4. Analysis and results

The responses were subjected to factor analyses to examine the psychometric properties of the Internet Addiction Test scale. The original data set (n = 410) was randomly divided into two equal subsamples, one for exploratory factor analysis (EFA) and the other for confirmatory factor analysis (CFA). The EFA was conducted first to identify the underlying structure of the IAT scale. Then, CFA was performed to validate the results of the EFA.

Having completed the validation process, the next step in the analysis was to test whether Internet addiction scores correlated with academic performance, Internet usage, and Internet experience. To test if Internet addiction varied across genders and across different types of Internet activities, multivariate analysis of variance (MANOVA) was used.

4.1. Exploratory factor analysis

Data from the first subsample (n = 205) were submitted to EFA to investigate the dimensionality of the IAT scale. Principal components factor analysis with promax rotation was used. The promax rotation, an oblique rotation, was used because it is reasonable to assume that any extracted factors relevant to Internet addiction should be inter-correlated.

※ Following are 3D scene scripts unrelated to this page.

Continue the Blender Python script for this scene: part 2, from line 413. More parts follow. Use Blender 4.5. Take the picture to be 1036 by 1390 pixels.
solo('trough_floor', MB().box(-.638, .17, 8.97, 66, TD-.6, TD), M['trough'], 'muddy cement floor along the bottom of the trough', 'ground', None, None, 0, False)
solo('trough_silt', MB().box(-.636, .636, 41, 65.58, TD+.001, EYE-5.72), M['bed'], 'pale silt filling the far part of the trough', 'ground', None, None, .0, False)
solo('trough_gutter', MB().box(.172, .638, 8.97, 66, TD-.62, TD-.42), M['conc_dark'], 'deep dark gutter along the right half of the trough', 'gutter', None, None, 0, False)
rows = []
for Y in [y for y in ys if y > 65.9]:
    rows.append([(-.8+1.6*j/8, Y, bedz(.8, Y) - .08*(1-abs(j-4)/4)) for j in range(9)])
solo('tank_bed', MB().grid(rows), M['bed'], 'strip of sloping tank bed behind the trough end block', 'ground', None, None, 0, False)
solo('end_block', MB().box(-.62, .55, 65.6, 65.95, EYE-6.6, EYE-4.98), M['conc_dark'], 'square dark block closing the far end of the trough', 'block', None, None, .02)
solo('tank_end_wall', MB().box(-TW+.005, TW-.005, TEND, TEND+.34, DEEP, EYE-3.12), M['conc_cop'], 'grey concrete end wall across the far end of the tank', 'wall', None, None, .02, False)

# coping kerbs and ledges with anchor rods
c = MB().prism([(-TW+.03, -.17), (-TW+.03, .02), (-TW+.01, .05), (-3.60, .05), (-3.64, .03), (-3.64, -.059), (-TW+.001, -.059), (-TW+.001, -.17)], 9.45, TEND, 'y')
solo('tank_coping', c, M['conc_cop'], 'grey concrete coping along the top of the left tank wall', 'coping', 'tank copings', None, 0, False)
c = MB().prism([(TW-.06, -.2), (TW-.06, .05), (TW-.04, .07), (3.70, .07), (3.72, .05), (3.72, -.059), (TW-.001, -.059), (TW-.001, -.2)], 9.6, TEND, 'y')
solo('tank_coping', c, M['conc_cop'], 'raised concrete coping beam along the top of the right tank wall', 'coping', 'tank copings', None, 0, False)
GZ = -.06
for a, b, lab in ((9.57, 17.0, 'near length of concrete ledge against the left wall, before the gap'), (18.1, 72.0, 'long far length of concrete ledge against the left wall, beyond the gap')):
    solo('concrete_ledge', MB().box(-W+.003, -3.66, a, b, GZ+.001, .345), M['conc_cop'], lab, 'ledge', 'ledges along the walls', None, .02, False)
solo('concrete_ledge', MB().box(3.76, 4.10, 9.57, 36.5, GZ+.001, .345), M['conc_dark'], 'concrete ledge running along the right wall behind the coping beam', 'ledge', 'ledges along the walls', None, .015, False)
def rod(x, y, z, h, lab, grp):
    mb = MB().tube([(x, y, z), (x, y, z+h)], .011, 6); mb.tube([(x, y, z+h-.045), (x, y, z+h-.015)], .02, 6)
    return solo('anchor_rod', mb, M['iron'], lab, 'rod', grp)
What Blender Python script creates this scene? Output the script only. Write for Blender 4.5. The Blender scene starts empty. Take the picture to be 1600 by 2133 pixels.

Eigenvalues and Scree plots were used to determine the number of factors to be extracted.

Initially, the full set of IAT items, i.e., all 20 items presented in Appendix D, were subjected to factor analysis. Using the latent root criterion for retaining factors with Eigenvalues greater than 1.0 and the Scree plot, a four-factor structure was identified, with the extracted factors explaining 59.3% of the total variance. However, only one item loaded on Factor 4. That item was “How often do you check your e-mail before something else that you need to do?” While other items are measuring something quite general about the use of the Internet, the item “How often do you check your e-mail before something else that you need to do?” is measuring the usage of a particular kind of application. That may be the reason why it is loaded on its own factor. Since people may use the Internet for different purposes like instant messaging and online games, combined with the fact that email becomes an important means of communication, the item may not be a very good indicator of Internet addiction nowadays. Therefore, this item was discarded and the remaining 19 items were submitted to another principal component factor analysis.

The second factor analysis resulted in three factors. However, “How often do you find yourself anticipating when you will go online again?” (Q11) did not load highly on any of these three factors and consequently was removed. The deletion of the item was based on the empirical indicator of factor loadings. As IAT is still at the early stage of dimensionality assessment, empirically based item inclusion and exclusion were used in order to enhance its reliability and validity (Smith & McCarthy, 1995).